St Patrick has for centuries been synonymous with the Irish and popularised throughout the Irish diaspora where St.Patrick’s Day, March 17 has been marked by street parades and public holidays. ‘Paddys’ is a term often used to describe Irish Catholics. The beautifully designed Catholic Cathedral in Liverpool in the UK is locally known as Paddy’s tepee!

Who was St. Patrick?

While there are myths and legends galore surrounding St Patrick – many appearing centuries after his death – there are historical facts about him gleaned from his “Confessions” where he wrote of his early life. The legends or stories coming down from the past gather colour and imaginative detail as they emerge, and generally focus on the ancient themes of heroism, loyalty, tragic divisions, doomed love, constancy to name a few. They tend to capture more of the spirit of a time, and facts become hidden. The Confessions of Patrick, a document written sometime in the fifth century, is believed to be the oldest text, in any language written in Ireland, that has survived. It is written in latin in the form of a letter, apparently to his ecclesiastical superiors in Britain in answer to unspecified charges. The facts established are firstly that Patrick existed as an historical author. He was born in Britain – possibly Wales or Dumbartonshire. When he was 16 his family’s estate was raided, possibly by Niall, the High King – Niall of the Nine Hostages, who raided the west coast in the early fifth century as the Romans withdrew from Britain. Patrick was set to work as a herdsman in Mayo. During the six years he spent in Ireland, his conversion to Christianity apparently took place through a series of dreams. In one dream, he was shown a means of escape and left Ireland.

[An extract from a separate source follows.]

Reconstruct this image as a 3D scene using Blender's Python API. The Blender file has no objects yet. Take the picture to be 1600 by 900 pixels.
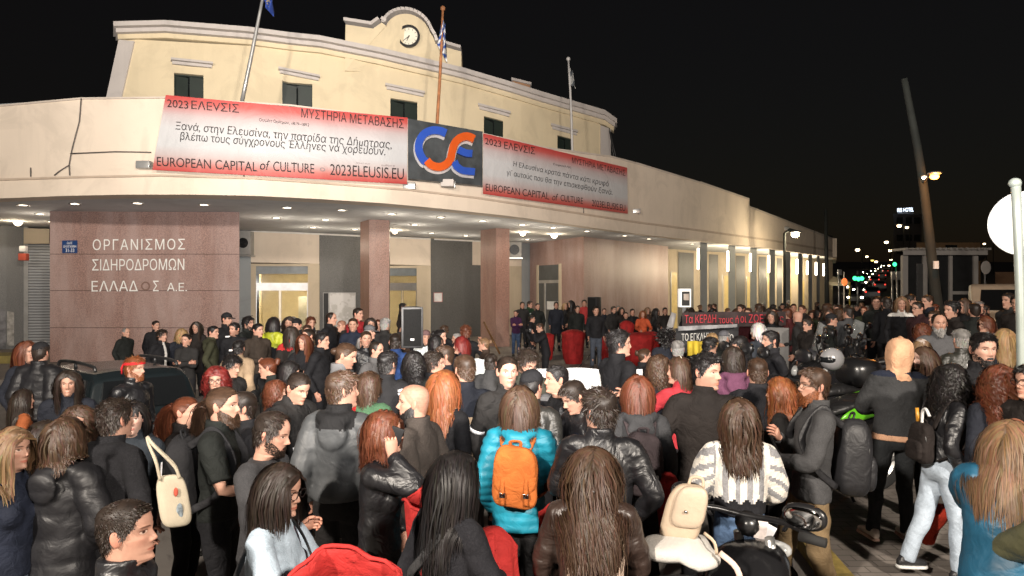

After wandering for some years, Patrick returned- again encouraged by a dream, the so- called “call of the Irish”. In time he had become a bishop and set about his mission of

converting the Irish to the Christian beliefs he had absorbed in Roman Britain. From Patrick’s writing and those of other earlier scholars such as Origen in the third century writing in Alexandria, it appears that there were parts of Britain where Christianity existed well before Patrick’s arrival. These areas seem to have been those inaccessible to Romans – Ireland, Scotland, Wales and Cornwall. Patrick found Christian Communities already thriving and set about converting them and forming them into the Roman episcopal structure he knew. Patrick speaks of spending large sums of money giving gifts to kings during the conversion of Royal families who brought whole families into Christianity.

These funds apparently flowed from the Church in Britain. Patrick was hugely successful and Ireland moved into Christianity which was largely free of Greco-Roman influences and which melded into the Irish pre-Christian traditions to form something new. It has been noted by some, that Ireland is unique for being the only land where Christianity was introduced without bloodshed and considered the first de-Romanised Christianity. This may be so, maybe not! In the historical story of Patrick, there is no mention of snakes, shamrocks, contests with Druids or cursing Kings! These stories belong to the legendary Patrick and are equally important in that they have been attributed to Patrick in later times and develop a narrative not unlike the stories of ancient prophets which in time became the basis for “sainthood” in the Catholic Church.